Q:電子標識による回遊の結果はもっと短期間でわからないのか?
A:電子標識データそのものには位置データは記録されず、標識を回収してから位置や回遊ルートの推定など複雑な計算をするためかなり時間を要してしまう。

Q:海上でのドローン運用で風速の影響、及び外国での実用例はあるか?
A:試験は平均風速5m/秒以下の条件で行った。機体が風に流されることから、実用化するには機体の安定制御に課題がある。米国では旋網船を有人ヘリからドローンに替える開発が行われているが、まだ実用化されていない。

Q:アニサキス対策として最も重要なことは何か?
A:昔からのカツオのおろし方をすること。最近は脂身の多い腹側を残して刺身にする習慣が広がった。このため、寄生率の高い腹側の筋肉からの摂取が問題を引き起こした。先人の知恵である伝統的な背側をさばくことでリスクを抑えられる。また、魚の品質をどう担保するのかという考えに立てば、養殖魚やマグロで採用されているトレーサビリティーとしての情報(いつどこで獲れたかなど)を残す制度が必要である。


◎高知市での意見交換会おける質疑応答は以下の通りでした。

Q:WCPFC(中西部太平洋まぐろ類委員会)の最新の情報をお願いします。
A:2016年の会議では、漁業がないと仮定した場合(F=0)の産卵親魚量(SB)の暫定的な目標値(SB/SBF=0)を50%としていた。今年はそれを42%に下げようという議論になったが、目標値を決めるのは来年(2020年)の会合であることから、目標を値下げるのは先送りとなった。

Q:ビンナガの回遊を考える場合、北上するのは7〜15kgの未成魚で、黒潮流軸の南にとどまるのは20kg以上の大型魚である。魚のサイズ構造を考えるべきではないか。
A:その通りである。今後、大型魚も含めて検討してゆきたい。

Q:ビンナガの場合、現在は大目流し網も無いので強い漁獲圧がかかっているとは思えない。
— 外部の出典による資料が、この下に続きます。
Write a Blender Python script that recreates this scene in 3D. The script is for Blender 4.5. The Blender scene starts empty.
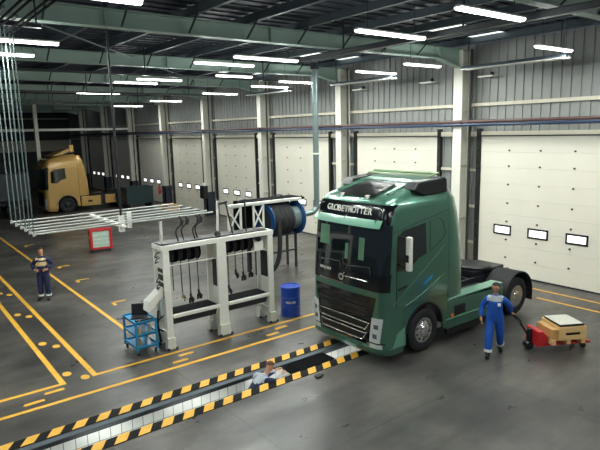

自然変動の中で資源が動いていると考えて良いのかか?
A:ある程度そう思っている。漁業では全ての季節・海域を追えていないので、資源変動を漁獲圧力だけで説明するのは難しい。1952年からの漁獲量は、近年、減少傾向は見られるものの、10〜20年のスケールで資源が変動している可能性がある。

Q:8月以降に漁模様が回復したが、この時の極小サイズ(1.5kg以下)、ピンガツオはどうだったか?
A:小銘柄(2kg前後)のものが多く獲れ、極小の割合は少なかった。8月以降では、三陸沖の東経150°付近の漁場では極小サイズが見られたが、沿岸寄りの漁場では中サイズ以上の大型の割合が高かった。

Q:カツオの衛星標識の価格が30万円と高価であるが?
A:衛星標識自体が研究のために提供されていることによるものだが、実際の応用への道筋を提示できれば需要と供給の関係でもっと安くなると考えている。

Q:標識調査結果は、漁業者が感覚的に想定しているカツオの動きをしていたのだろうか?
A:同じ感覚である。我々漁業者としては右回りの渦の西か北かの水温差の大きいところに移動することを想定する。

Q:ドローンは何キロくらいの範囲で使えるのか?
A:日本の電波法の規定があるので現状では4〜5km程度でしか使えない。

Q:カツオの体長組成の報告があまりなかったが、今年の7月以降のカツオのサイズは? 例年、夏〜秋にかけて一回り小さいサイズが入るが、今年はそれよりも少し大きなものが入ったことで漁が回復したのではないかと想像しているが、どうだったのか?
A:いわゆるD群よりも少し大きめのカツオが秋に獲れた。